Germany has enforced two decrees to help families of people who fled the Nazis to take up German citizenship, after a challenge by British descendants of Jewish refugees, APA reports citing BBC.
Although anyone deprived of citizenship by the Nazis is entitled to have it restored, hundreds of applicants have fallen foul of exemptions in the law.
Germany's interior minister said it had to live up to its responsibilities.
The UK's planned exit from the EU has led to an increase in applications.
As recently as 2015, only 43 descendants of Nazi refugees had applied for German citizenship, but that number swelled to 1,506 in 2016.
"Germany must live up to its historical responsibility towards descendants of German victims of National Socialist persecution who have been deprived of citizenship rights," said Interior Minister Horst Seehofer. "This applies particularly to those whose parents or grandparents were forced to flee abroad."
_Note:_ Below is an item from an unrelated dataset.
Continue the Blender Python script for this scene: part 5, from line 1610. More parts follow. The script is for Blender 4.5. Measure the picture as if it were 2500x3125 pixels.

Descendants from the second, third and fourth generation, and "in some cases even [the] fifth generation" can apply, the interior ministry said.
Requirements would be reduced to a minimum, including a basic level of German and a basic knowledge of Germany's "legal and social order", the ministry added.
A spokesman for the Article 116 Exclusions Group, Nick Courtman, said that while the decrees were helpful a change in the law was necessary as processing of applications would still take years.